Don't know if this was suggested or implemented already but I'm going to write it anyway.
My idea is an API function that get invoked when the user disable a specific script inside a web page.
For example, i create a user script that adds some functions to facebook and also changes some of the tree nodes and styling obviously, so when a user is in a facebook page and want to disable the script from greasmonkey toolbar icon a function in the script (GM_clean maybe ?) get invoked, this function can be used to clean what the script has done to the web page (removing nodes and styles, cleaning some memory maybe).
Also a second function (GM_Enabled maybe) to be run when the script is enabled again
You can refresh the page.
Any use case that the user will dis/enable a script often?
You can refresh the page.
No kidding !
Any use case that the user will dis/enable a script often?

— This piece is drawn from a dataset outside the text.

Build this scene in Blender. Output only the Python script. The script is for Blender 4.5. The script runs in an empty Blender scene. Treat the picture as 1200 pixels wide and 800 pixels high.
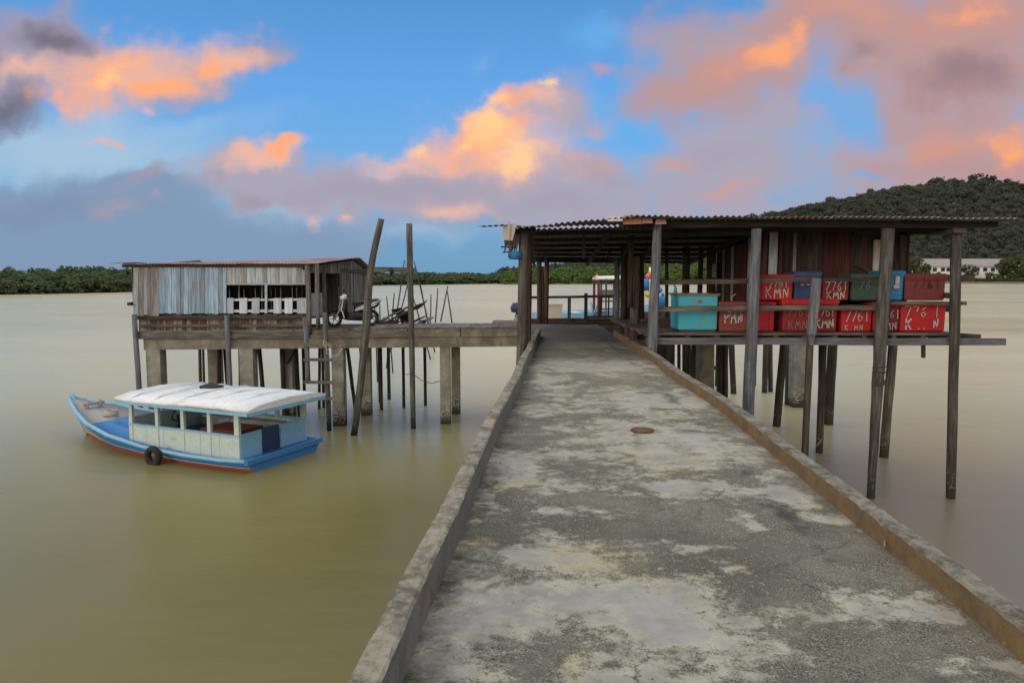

I didn't say often, i personally use it when looking for a script that does a specific functionality, i always find multiple scripts that does the same functionality so i download them both and go to the webpage and then disable and enable each of the scripts to see which script does the job better
:-1:
Due to how many changes a script could make, there is no way for GM to do anything to "clean" what was done to a page. Creating a GM_onEnable
and GM_onDisable
would be interesting, but I would say most authors wouldn't use them, or if they did, they probably wouldn't reverse all changes.
For your use-case, I would personally say the best way to analyze multiple scripts is to analyze them separately: enable one, test it, disable, with refreshes in between.
No kidding !
It was meant seriously (it's used commonly)...
Agreed, this would be useful only if every script used it, but few would bother.